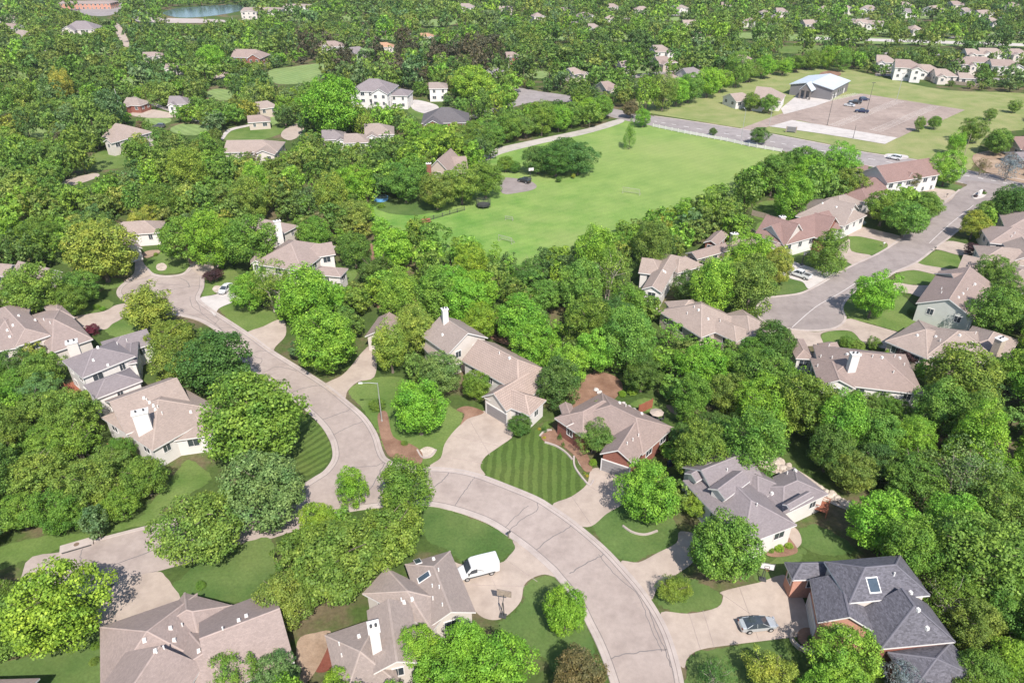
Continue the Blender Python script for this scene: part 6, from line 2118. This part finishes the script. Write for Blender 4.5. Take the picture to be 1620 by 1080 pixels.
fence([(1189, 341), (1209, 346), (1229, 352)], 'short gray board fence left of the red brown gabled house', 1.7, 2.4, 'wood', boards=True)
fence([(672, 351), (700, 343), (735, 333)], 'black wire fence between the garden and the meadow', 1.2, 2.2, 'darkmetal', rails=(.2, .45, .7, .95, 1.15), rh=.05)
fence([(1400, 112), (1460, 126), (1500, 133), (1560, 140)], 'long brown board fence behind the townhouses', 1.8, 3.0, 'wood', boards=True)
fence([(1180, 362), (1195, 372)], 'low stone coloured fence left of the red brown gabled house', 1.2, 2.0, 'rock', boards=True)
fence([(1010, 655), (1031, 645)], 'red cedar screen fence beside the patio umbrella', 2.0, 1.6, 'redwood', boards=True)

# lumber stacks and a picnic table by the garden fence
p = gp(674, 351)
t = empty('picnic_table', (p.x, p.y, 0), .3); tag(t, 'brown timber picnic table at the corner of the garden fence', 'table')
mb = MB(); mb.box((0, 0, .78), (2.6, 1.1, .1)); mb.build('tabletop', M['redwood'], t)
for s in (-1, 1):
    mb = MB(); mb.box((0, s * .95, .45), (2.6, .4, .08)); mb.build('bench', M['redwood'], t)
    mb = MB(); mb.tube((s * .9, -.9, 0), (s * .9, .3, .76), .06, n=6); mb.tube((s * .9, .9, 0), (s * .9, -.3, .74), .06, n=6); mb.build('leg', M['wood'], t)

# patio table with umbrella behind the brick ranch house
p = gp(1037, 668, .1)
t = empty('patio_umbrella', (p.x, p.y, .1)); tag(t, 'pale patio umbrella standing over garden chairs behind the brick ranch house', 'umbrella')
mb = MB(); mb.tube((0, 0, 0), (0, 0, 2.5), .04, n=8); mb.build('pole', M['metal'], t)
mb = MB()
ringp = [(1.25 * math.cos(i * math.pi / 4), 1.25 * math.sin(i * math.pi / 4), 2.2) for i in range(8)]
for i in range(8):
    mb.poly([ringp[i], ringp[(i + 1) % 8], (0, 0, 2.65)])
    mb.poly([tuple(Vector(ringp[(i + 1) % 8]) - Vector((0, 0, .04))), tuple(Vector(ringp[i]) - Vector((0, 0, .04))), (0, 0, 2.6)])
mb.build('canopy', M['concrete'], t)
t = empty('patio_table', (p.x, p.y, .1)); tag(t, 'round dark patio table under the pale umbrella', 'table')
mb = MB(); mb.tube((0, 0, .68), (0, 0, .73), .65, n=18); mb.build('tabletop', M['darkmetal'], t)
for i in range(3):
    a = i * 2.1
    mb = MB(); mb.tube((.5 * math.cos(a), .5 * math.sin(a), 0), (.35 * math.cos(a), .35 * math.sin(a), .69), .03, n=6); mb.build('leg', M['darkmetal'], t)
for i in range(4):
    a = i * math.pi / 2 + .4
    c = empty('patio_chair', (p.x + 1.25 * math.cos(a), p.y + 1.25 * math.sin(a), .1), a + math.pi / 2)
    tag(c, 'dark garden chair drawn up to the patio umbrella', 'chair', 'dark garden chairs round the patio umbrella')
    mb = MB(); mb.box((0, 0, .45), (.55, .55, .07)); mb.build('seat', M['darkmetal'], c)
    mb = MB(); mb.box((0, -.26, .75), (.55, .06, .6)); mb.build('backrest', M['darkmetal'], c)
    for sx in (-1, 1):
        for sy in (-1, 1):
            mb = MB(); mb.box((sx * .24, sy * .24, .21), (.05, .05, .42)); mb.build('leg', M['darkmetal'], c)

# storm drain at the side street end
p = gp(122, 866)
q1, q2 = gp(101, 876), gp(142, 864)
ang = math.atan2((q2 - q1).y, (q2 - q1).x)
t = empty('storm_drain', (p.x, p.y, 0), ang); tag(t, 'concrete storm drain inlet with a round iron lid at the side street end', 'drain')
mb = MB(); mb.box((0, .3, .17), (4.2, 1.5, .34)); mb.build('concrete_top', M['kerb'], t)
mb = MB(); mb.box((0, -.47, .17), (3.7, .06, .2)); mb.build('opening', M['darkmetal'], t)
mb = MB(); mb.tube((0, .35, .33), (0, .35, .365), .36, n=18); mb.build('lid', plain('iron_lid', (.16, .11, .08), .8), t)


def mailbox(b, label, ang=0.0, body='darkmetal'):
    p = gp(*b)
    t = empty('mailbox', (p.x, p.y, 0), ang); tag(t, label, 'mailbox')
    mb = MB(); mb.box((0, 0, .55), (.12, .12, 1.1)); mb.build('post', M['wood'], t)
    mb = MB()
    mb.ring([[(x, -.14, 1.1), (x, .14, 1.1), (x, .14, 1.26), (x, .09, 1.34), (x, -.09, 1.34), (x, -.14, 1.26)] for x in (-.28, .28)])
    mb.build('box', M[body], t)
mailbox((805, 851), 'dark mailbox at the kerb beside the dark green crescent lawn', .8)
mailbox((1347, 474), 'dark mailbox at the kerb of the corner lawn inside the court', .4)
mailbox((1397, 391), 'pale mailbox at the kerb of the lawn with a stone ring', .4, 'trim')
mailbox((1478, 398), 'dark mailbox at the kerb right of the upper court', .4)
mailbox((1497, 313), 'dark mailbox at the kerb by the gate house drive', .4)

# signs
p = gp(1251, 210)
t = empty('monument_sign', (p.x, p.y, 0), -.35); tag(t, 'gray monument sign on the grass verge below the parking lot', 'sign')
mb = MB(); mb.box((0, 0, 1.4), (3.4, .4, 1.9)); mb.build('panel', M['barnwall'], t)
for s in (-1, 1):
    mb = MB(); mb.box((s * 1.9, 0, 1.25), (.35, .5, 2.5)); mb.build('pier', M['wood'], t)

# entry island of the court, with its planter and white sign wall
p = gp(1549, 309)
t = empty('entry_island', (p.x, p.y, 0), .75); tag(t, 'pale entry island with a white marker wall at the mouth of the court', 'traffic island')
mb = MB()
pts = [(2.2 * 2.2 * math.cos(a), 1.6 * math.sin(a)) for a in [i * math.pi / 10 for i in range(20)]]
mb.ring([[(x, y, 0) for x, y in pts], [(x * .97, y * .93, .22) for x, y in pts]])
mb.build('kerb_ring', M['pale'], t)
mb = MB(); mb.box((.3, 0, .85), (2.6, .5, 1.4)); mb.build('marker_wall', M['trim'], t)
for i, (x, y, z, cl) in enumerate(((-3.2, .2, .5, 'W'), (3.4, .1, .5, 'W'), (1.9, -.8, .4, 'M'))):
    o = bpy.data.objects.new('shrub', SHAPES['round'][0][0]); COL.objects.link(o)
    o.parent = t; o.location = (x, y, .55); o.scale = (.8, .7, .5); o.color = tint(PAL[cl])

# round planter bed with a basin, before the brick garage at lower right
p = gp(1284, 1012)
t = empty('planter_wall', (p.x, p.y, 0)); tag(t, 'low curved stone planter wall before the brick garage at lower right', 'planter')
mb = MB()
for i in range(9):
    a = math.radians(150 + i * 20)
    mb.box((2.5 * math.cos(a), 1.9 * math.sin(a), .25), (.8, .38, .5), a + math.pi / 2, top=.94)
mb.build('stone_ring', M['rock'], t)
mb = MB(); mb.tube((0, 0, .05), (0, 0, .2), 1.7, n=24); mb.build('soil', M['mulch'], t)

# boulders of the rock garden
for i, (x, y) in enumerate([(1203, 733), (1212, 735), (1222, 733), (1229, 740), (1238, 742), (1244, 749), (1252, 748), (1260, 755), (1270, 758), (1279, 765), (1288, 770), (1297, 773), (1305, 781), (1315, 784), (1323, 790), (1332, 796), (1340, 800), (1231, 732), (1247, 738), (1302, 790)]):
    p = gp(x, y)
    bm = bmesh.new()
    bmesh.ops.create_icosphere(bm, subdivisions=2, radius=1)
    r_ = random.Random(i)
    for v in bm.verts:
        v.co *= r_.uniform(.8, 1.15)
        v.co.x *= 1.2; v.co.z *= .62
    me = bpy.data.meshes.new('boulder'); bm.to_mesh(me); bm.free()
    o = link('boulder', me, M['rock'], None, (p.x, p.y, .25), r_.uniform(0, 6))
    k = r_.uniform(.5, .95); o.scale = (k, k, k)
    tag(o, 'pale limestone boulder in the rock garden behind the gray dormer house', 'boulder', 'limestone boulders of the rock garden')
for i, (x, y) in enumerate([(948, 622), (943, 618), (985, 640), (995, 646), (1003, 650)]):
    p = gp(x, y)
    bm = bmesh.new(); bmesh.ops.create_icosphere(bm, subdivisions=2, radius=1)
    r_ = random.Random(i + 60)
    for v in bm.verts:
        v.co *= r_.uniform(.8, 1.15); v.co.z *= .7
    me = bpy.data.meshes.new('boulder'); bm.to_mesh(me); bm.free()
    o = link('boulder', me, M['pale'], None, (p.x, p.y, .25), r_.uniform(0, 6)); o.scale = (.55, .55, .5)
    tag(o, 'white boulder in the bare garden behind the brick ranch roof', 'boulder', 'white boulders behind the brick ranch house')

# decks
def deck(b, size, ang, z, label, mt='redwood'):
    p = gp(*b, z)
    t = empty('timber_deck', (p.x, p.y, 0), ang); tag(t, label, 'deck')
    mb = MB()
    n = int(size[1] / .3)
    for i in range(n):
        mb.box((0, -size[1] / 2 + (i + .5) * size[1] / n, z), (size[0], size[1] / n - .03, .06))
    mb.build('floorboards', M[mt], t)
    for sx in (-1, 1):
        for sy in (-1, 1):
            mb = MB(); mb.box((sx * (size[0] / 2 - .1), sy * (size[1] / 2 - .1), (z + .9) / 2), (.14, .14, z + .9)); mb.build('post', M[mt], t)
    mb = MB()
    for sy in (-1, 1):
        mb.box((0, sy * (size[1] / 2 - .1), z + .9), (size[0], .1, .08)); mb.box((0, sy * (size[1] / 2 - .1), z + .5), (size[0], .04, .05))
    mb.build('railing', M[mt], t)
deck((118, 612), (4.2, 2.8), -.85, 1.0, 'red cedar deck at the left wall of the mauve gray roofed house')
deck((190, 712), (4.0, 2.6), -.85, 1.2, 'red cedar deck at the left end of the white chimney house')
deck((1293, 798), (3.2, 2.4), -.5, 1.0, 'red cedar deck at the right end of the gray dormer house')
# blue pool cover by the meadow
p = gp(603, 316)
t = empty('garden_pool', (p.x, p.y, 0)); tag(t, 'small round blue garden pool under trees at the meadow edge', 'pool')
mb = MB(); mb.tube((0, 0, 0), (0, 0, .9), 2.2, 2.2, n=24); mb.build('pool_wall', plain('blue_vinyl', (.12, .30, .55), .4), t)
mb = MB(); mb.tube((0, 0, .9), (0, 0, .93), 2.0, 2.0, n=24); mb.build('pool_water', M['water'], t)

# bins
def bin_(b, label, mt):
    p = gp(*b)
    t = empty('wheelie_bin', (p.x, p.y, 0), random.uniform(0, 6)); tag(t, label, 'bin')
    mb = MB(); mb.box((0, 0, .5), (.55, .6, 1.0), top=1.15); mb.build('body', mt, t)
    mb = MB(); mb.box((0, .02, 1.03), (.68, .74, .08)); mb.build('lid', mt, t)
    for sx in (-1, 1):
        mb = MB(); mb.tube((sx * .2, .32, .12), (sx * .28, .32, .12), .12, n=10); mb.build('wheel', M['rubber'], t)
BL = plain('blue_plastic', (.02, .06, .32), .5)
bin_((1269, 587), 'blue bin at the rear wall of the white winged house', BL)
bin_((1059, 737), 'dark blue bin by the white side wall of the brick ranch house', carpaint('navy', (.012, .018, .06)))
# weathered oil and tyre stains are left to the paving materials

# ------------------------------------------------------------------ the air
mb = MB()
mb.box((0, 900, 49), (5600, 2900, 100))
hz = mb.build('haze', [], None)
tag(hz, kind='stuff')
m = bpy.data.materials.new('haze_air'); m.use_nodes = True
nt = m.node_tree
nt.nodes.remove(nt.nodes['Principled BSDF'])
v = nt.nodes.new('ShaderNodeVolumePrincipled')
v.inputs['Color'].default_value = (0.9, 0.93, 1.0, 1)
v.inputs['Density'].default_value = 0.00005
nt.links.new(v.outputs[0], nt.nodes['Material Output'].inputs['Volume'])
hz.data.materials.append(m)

◇ ◇ ◇

» **Short problem**
Pictures are excluded: retype only the lines from the beginning of the listing above through the line with "fence([(1010, 655), (1031, 645)], 'red", both included.

» **Exercise solution**
Continue the Blender Python script for this scene: part 6, from line 2118. This part finishes the script. Write for Blender 4.5. Take the picture to be 1620 by 1080 pixels.
fence([(1189, 341), (1209, 346), (1229, 352)], 'short gray board fence left of the red brown gabled house', 1.7, 2.4, 'wood', boards=True)
fence([(672, 351), (700, 343), (735, 333)], 'black wire fence between the garden and the meadow', 1.2, 2.2, 'darkmetal', rails=(.2, .45, .7, .95, 1.15), rh=.05)
fence([(1400, 112), (1460, 126), (1500, 133), (1560, 140)], 'long brown board fence behind the townhouses', 1.8, 3.0, 'wood', boards=True)
fence([(1180, 362), (1195, 372)], 'low stone coloured fence left of the red brown gabled house', 1.2, 2.0, 'rock', boards=True)
fence([(1010, 655), (1031, 645)], 'red cedar screen fence beside the patio umbrella', 2.0, 1.6, 'redwood', boards=True)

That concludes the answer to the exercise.